The traditional e-mail services have been modified, with varying degrees of success, to adapt to this type of attacks that are able to block e-mail servers completely. The cost of transmitted messages bandwidth, processing time, storage and especially time spent by users to manually identify and remove spam messages is alarmingly high (reaching several days a year devoted to spam sorting (Schryen, 2007) and follows the trend of spam traffic growth. The problem becomes critical in recently fast growing communities of mobile device users (e.g., Android, Blackberry, etc.), mainly because of mobile devices considerably reduced resources.

Current solutions for filtering spam are often based on centralized or distributed trusted and untrusted servers lists. There are also solutions for message content analysis, but these apply only to a limited scope (only text, neither images nor PDFs). They introduce probabilistic uncertainty in the processing of mail and require a comprehensive maintenance for the filters to properly identify the types of messages that must be accepted or not. Methods of sending spam are continuously refined and adapted to most common and up to date filters, forcing anti-spam system administrators to constantly react and upgrade their system in a permanent race against spammers.

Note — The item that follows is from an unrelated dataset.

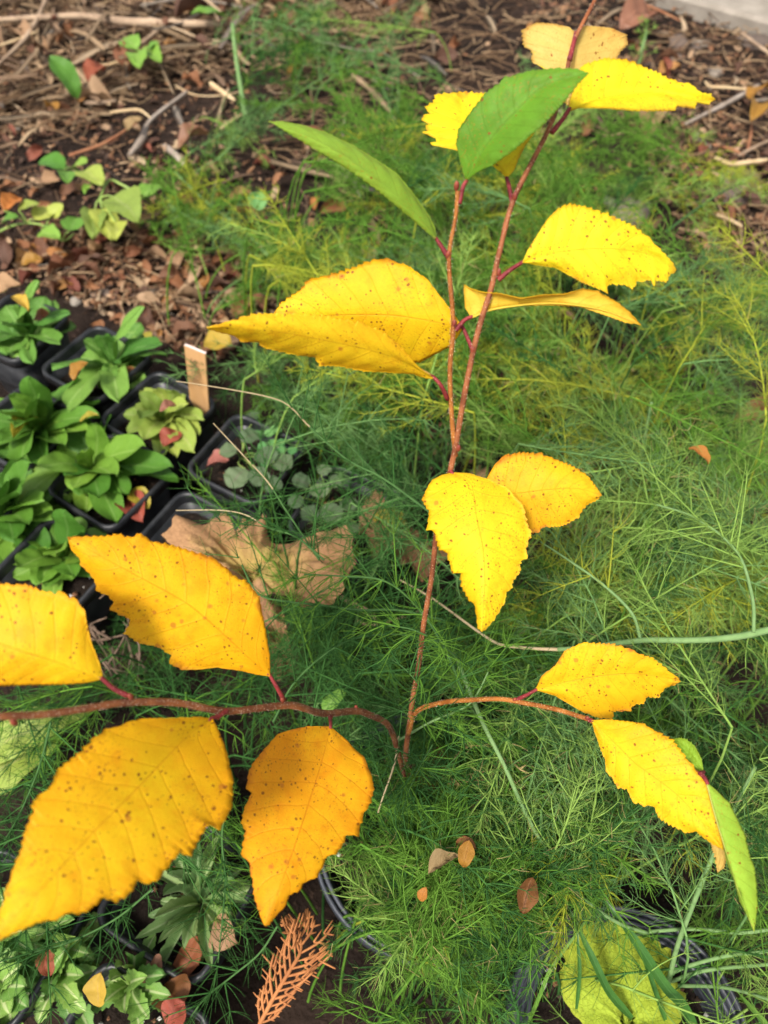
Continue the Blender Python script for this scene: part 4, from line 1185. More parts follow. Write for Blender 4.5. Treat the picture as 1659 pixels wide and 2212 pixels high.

Several hundreds of complex filters are used in initial distributions of anti-spam systems and more filters are added in a regular basis. Importance and tuning of each of them depends on system, type of organization, business domain and requires heavy manual configuration and maintenance. Anti-spam filters are also context (location, language, culture) dependent and anti-spam tools based on the analysis of messages need to be tuned to local, specific contexts. Most popular and general anti-spam tools are optimized primarily for the spam in United States of America, being not so effective for spam filtering messages in other languages.

Anti-spam systems aim for manual work reduction on spam-filters tuning, configuration, maintenance and filters adaptation to the context or operation domain. Due to the very high amount of messages to be classified in very short time by anti-spam systems, high performance algorithms for filters processing are needed in order to minimize classification processing time.